Of course a combination of air bags, hydraulic rams and spring and shock absorber units may be utilised to achieve a landing which will not be uncomfortable for the pilots and passengers of an aircraft landed on the carriage assembly, whether it be a commercial, passenger or military aircraft.

In the embodiment illustrated in Figs. 1 to 8 which utilises the weight of the aircraft to close and/or lock the jaws 15 and 15 and to bring extra wheels 27 into contact with the ground, the operating and control mechanisms are minimised along with the overall weight of the carriage assembly 14. As a result, less power is needed to accelerate the carriage assembly to a landing speed and less braking effort is required to bring the combined unit to a stop.

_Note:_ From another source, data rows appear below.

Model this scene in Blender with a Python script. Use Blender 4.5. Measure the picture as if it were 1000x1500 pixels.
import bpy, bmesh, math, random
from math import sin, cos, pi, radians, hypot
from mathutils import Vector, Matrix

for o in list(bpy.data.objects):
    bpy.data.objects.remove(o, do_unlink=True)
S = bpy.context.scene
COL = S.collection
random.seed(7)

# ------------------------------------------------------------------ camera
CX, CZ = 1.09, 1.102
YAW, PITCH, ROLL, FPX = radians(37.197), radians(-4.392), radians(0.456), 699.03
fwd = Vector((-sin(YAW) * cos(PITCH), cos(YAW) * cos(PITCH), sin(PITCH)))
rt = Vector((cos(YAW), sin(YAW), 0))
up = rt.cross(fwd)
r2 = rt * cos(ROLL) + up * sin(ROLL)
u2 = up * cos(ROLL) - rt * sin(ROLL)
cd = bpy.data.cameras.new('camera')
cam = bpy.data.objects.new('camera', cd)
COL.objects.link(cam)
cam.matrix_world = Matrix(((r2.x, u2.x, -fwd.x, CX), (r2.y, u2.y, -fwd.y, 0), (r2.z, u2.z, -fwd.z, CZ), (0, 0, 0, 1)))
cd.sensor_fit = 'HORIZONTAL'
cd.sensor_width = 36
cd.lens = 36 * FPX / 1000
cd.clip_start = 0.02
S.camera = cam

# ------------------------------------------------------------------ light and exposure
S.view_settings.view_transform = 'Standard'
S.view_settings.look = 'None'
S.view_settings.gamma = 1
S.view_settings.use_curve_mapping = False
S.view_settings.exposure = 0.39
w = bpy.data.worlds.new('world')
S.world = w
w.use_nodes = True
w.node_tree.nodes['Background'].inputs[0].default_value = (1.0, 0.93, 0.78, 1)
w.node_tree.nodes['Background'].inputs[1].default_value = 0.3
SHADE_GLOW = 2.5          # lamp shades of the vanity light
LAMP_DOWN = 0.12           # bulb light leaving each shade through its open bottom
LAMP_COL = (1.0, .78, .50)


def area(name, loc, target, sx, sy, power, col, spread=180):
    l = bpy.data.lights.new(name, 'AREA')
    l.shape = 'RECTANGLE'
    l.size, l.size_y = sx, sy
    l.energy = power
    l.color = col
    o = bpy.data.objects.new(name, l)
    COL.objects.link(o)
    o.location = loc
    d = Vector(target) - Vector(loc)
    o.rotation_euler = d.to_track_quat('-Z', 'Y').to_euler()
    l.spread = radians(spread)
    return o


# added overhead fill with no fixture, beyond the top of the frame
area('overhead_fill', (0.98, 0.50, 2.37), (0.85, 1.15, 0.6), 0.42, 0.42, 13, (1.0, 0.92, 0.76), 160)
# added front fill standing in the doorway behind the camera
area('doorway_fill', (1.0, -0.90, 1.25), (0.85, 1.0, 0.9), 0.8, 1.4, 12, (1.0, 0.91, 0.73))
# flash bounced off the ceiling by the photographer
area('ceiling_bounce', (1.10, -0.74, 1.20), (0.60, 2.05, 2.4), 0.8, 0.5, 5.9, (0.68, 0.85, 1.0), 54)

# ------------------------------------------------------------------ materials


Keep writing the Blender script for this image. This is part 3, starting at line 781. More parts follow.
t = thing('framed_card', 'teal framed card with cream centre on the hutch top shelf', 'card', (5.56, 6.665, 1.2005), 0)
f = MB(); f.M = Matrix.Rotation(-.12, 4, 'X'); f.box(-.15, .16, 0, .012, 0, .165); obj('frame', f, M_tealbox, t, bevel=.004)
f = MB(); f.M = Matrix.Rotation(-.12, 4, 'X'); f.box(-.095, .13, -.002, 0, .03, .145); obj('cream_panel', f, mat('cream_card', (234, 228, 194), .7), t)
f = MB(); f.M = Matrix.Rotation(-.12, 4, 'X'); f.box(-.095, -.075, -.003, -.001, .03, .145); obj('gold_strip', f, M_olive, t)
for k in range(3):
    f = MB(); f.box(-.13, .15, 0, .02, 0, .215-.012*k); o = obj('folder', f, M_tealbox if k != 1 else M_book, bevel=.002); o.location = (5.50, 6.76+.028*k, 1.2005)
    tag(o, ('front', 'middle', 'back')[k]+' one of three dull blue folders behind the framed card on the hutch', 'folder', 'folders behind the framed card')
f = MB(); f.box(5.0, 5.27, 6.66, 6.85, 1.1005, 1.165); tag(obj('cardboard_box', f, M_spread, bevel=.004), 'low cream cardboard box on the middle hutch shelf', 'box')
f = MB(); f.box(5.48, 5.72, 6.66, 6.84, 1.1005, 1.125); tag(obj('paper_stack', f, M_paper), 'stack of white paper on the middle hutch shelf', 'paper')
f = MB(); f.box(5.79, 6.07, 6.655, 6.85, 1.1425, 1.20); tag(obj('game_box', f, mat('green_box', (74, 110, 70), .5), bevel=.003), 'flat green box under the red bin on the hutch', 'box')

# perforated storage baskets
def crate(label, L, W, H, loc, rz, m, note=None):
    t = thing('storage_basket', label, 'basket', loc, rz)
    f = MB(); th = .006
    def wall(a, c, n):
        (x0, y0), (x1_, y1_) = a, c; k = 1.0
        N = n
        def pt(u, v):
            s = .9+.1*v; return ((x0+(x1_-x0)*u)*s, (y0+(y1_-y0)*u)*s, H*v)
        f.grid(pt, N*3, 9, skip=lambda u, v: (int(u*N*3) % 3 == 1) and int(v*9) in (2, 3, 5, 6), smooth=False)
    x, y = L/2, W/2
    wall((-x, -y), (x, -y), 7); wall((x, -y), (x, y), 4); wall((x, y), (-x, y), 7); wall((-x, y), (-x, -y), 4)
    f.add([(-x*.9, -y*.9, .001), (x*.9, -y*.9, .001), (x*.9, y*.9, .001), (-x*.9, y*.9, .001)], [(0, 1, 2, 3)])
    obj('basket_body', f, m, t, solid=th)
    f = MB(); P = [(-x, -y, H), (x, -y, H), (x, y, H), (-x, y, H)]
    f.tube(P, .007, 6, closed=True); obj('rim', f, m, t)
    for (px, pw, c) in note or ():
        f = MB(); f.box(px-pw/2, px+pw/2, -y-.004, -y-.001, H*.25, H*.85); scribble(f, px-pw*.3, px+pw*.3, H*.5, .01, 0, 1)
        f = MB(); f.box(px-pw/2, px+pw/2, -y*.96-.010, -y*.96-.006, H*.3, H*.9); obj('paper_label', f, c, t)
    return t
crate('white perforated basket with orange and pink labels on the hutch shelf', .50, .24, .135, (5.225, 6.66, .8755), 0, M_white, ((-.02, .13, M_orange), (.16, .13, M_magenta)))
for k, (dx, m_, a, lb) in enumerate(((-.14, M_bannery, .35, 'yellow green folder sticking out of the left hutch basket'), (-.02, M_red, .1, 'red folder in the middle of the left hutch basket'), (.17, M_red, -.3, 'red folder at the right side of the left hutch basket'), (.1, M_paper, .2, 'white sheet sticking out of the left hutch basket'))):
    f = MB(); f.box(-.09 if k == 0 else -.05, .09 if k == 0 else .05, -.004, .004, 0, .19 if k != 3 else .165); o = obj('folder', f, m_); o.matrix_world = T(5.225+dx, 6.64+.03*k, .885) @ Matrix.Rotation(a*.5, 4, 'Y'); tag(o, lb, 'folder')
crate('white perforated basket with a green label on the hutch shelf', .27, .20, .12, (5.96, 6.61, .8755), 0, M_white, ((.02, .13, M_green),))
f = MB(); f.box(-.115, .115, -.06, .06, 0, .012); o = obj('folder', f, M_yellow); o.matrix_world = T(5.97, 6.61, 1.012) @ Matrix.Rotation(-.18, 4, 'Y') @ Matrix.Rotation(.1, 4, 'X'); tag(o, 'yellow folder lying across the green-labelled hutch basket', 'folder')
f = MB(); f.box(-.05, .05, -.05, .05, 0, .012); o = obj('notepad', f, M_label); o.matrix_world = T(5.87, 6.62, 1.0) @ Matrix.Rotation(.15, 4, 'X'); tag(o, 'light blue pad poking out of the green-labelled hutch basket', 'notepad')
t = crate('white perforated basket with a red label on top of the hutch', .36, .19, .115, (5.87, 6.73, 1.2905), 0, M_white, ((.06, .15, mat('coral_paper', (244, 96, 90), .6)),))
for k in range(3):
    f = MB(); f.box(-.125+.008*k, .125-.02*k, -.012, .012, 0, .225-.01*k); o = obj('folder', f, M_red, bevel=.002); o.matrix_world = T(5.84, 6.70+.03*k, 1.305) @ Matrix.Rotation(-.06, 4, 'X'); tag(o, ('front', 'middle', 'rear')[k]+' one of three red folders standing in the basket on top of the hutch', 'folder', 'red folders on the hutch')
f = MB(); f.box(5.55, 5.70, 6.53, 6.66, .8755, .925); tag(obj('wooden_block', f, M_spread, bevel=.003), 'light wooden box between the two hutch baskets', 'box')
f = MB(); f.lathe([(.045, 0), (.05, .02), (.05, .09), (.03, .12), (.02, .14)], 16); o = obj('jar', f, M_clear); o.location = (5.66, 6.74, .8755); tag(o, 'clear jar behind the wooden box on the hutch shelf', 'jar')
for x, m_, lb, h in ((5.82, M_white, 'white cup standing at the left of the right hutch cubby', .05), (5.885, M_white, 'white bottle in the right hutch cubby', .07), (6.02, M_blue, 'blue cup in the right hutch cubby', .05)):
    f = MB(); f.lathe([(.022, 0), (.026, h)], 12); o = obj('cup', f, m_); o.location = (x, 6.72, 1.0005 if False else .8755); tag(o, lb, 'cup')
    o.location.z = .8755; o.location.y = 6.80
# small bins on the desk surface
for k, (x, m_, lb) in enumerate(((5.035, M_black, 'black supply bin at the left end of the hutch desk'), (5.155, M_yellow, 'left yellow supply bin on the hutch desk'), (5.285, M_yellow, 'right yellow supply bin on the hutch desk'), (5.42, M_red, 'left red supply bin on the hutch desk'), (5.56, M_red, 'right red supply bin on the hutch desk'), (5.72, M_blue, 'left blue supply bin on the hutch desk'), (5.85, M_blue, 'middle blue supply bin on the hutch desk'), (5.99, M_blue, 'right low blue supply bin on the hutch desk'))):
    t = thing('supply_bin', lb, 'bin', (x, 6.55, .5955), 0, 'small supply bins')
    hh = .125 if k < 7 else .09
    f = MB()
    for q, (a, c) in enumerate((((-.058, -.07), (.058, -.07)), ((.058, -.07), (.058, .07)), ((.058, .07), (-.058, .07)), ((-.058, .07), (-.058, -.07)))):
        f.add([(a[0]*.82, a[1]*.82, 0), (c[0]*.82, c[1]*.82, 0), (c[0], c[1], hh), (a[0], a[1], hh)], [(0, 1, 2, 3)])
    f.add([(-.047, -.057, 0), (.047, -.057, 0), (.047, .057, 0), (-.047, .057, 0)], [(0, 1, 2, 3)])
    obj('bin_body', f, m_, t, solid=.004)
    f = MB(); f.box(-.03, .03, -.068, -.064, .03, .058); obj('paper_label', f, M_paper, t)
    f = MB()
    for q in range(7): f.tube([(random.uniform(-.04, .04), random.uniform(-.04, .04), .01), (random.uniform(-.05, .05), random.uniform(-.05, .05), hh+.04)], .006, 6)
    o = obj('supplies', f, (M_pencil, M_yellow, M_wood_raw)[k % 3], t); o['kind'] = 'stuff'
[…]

Also as earthing landed aircraft is a necessity to prevent sparks which could ignite flammable liquids or gases, earthing straps are provided in the jaws 15, 16 which are connected to the undercarriage for earthing in known manner. A separate earth connection may be provided to enable dedicated earthing straps to be connected to the carriage assembly and through it to the supported aircraft. The carriage assembly can also be equipped electronics in order to conduct runway coefficient tests and runway inspections.

It will of course be realised that the above has been given by way of illustrated embodiment of the invention and that all such variations as would be apparent to persons skilled in the art are deemed to fall within the broad scope and ambit of this invention as defined by the following claims.